## GOAL
All the data below goes into the copy word for word, but the pictures don't.

--- BEGIN SOURCE MATERIAL ---

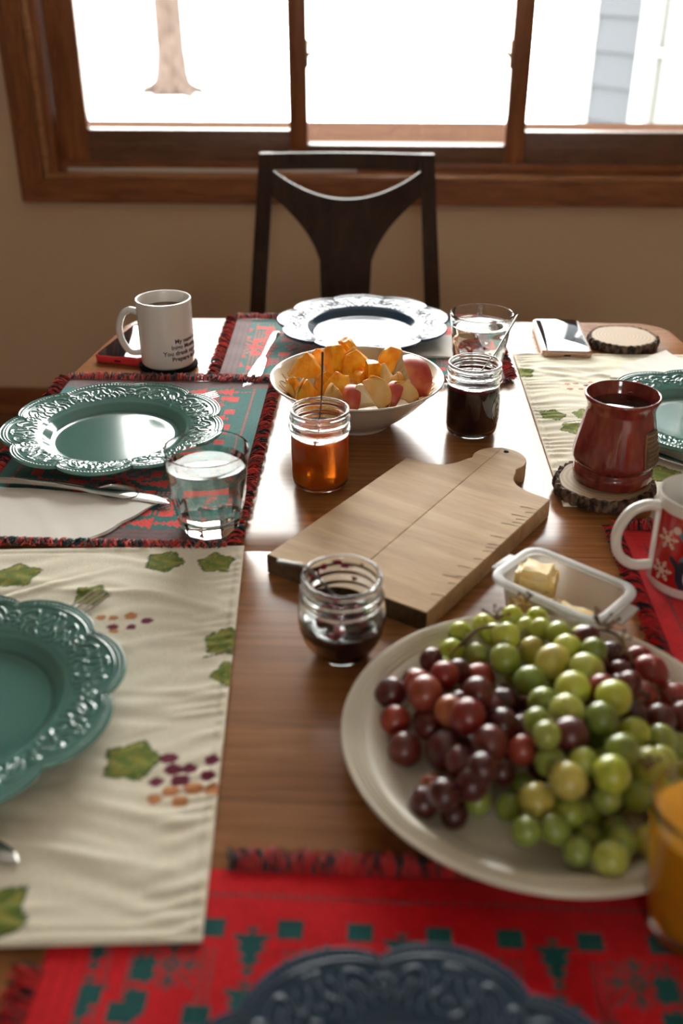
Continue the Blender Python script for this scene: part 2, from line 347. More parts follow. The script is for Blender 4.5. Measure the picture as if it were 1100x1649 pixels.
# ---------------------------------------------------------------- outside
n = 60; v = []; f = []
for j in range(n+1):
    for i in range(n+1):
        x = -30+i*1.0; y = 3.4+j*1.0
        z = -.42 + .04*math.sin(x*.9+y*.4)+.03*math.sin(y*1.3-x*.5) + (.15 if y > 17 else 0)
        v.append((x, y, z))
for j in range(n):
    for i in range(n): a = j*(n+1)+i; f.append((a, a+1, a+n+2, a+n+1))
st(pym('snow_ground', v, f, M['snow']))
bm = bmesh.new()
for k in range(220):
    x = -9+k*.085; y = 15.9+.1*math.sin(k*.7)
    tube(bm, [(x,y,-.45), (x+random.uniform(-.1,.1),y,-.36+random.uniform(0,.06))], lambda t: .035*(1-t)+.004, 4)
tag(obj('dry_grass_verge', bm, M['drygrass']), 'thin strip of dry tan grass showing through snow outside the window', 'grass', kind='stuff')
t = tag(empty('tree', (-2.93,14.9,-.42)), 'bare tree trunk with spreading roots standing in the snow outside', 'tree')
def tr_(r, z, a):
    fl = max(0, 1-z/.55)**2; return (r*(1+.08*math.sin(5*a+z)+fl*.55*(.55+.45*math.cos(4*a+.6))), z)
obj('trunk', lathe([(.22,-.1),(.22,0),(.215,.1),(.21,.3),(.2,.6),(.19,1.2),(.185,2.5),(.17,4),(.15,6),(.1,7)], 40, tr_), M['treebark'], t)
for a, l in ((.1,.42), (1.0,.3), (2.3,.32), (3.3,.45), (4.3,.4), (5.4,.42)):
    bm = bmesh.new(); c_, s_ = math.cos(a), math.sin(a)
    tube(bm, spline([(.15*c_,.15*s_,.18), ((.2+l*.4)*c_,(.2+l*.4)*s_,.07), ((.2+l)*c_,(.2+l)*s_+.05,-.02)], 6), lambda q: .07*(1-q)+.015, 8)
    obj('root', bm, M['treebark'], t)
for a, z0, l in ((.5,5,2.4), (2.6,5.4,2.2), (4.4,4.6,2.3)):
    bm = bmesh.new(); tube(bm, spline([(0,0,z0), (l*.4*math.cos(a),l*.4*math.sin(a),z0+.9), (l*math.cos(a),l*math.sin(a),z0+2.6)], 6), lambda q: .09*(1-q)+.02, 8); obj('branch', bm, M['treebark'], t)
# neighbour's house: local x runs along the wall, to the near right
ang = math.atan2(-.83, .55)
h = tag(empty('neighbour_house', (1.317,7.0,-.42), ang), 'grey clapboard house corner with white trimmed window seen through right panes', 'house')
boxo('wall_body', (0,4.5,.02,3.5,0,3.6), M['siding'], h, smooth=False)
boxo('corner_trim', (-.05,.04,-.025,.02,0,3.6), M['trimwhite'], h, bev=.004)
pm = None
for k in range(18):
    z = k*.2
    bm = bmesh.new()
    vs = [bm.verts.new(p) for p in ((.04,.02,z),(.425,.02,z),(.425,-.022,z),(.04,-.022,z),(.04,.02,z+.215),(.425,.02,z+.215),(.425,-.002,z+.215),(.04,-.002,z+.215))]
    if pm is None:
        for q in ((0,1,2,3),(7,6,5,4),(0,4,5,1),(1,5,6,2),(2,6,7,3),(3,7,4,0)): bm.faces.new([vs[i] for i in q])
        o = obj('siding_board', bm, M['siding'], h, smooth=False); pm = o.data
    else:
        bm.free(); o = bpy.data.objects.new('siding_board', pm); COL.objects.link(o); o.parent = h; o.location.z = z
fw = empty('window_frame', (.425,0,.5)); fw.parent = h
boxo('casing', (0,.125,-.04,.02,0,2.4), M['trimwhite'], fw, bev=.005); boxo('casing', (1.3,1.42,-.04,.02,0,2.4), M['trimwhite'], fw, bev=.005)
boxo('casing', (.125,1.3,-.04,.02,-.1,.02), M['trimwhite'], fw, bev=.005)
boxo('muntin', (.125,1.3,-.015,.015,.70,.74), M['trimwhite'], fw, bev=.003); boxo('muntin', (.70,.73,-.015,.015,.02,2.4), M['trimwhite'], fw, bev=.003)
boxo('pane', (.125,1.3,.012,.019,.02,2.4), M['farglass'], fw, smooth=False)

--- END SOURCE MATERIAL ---

## REPLY
Continue the Blender Python script for this scene: part 2, from line 347. More parts follow. The script is for Blender 4.5. Measure the picture as if it were 1100x1649 pixels.
# ---------------------------------------------------------------- outside
n = 60; v = []; f = []
for j in range(n+1):
    for i in range(n+1):
        x = -30+i*1.0; y = 3.4+j*1.0
        z = -.42 + .04*math.sin(x*.9+y*.4)+.03*math.sin(y*1.3-x*.5) + (.15 if y > 17 else 0)
        v.append((x, y, z))
for j in range(n):
    for i in range(n): a = j*(n+1)+i; f.append((a, a+1, a+n+2, a+n+1))
st(pym('snow_ground', v, f, M['snow']))
bm = bmesh.new()
for k in range(220):
    x = -9+k*.085; y = 15.9+.1*math.sin(k*.7)
    tube(bm, [(x,y,-.45), (x+random.uniform(-.1,.1),y,-.36+random.uniform(0,.06))], lambda t: .035*(1-t)+.004, 4)
tag(obj('dry_grass_verge', bm, M['drygrass']), 'thin strip of dry tan grass showing through snow outside the window', 'grass', kind='stuff')
t = tag(empty('tree', (-2.93,14.9,-.42)), 'bare tree trunk with spreading roots standing in the snow outside', 'tree')
def tr_(r, z, a):
    fl = max(0, 1-z/.55)**2; return (r*(1+.08*math.sin(5*a+z)+fl*.55*(.55+.45*math.cos(4*a+.6))), z)
obj('trunk', lathe([(.22,-.1),(.22,0),(.215,.1),(.21,.3),(.2,.6),(.19,1.2),(.185,2.5),(.17,4),(.15,6),(.1,7)], 40, tr_), M['treebark'], t)
for a, l in ((.1,.42), (1.0,.3), (2.3,.32), (3.3,.45), (4.3,.4), (5.4,.42)):
    bm = bmesh.new(); c_, s_ = math.cos(a), math.sin(a)
    tube(bm, spline([(.15*c_,.15*s_,.18), ((.2+l*.4)*c_,(.2+l*.4)*s_,.07), ((.2+l)*c_,(.2+l)*s_+.05,-.02)], 6), lambda q: .07*(1-q)+.015, 8)
    obj('root', bm, M['treebark'], t)
for a, z0, l in ((.5,5,2.4), (2.6,5.4,2.2), (4.4,4.6,2.3)):
    bm = bmesh.new(); tube(bm, spline([(0,0,z0), (l*.4*math.cos(a),l*.4*math.sin(a),z0+.9), (l*math.cos(a),l*math.sin(a),z0+2.6)], 6), lambda q: .09*(1-q)+.02, 8); obj('branch', bm, M['treebark'], t)
# neighbour's house: local x runs along the wall, to the near right
ang = math.atan2(-.83, .55)
h = tag(empty('neighbour_house', (1.317,7.0,-.42), ang), 'grey clapboard house corner with white trimmed window seen through right panes', 'house')
boxo('wall_body', (0,4.5,.02,3.5,0,3.6), M['siding'], h, smooth=False)
boxo('corner_trim', (-.05,.04,-.025,.02,0,3.6), M['trimwhite'], h, bev=.004)
pm = None
for k in range(18):
    z = k*.2
    bm = bmesh.new()
    vs = [bm.verts.new(p) for p in ((.04,.02,z),(.425,.02,z),(.425,-.022,z),(.04,-.022,z),(.04,.02,z+.215),(.425,.02,z+.215),(.425,-.002,z+.215),(.04,-.002,z+.215))]
    if pm is None:
        for q in ((0,1,2,3),(7,6,5,4),(0,4,5,1),(1,5,6,2),(2,6,7,3),(3,7,4,0)): bm.faces.new([vs[i] for i in q])
        o = obj('siding_board', bm, M['siding'], h, smooth=False); pm = o.data
    else:
        bm.free(); o = bpy.data.objects.new('siding_board', pm); COL.objects.link(o); o.parent = h; o.location.z = z
fw = empty('window_frame', (.425,0,.5)); fw.parent = h
boxo('casing', (0,.125,-.04,.02,0,2.4), M['trimwhite'], fw, bev=.005); boxo('casing', (1.3,1.42,-.04,.02,0,2.4), M['trimwhite'], fw, bev=.005)
boxo('casing', (.125,1.3,-.04,.02,-.1,.02), M['trimwhite'], fw, bev=.005)
boxo('muntin', (.125,1.3,-.015,.015,.70,.74), M['trimwhite'], fw, bev=.003); boxo('muntin', (.70,.73,-.015,.015,.02,2.4), M['trimwhite'], fw, bev=.003)
boxo('pane', (.125,1.3,.012,.019,.02,2.4), M['farglass'], fw, smooth=False)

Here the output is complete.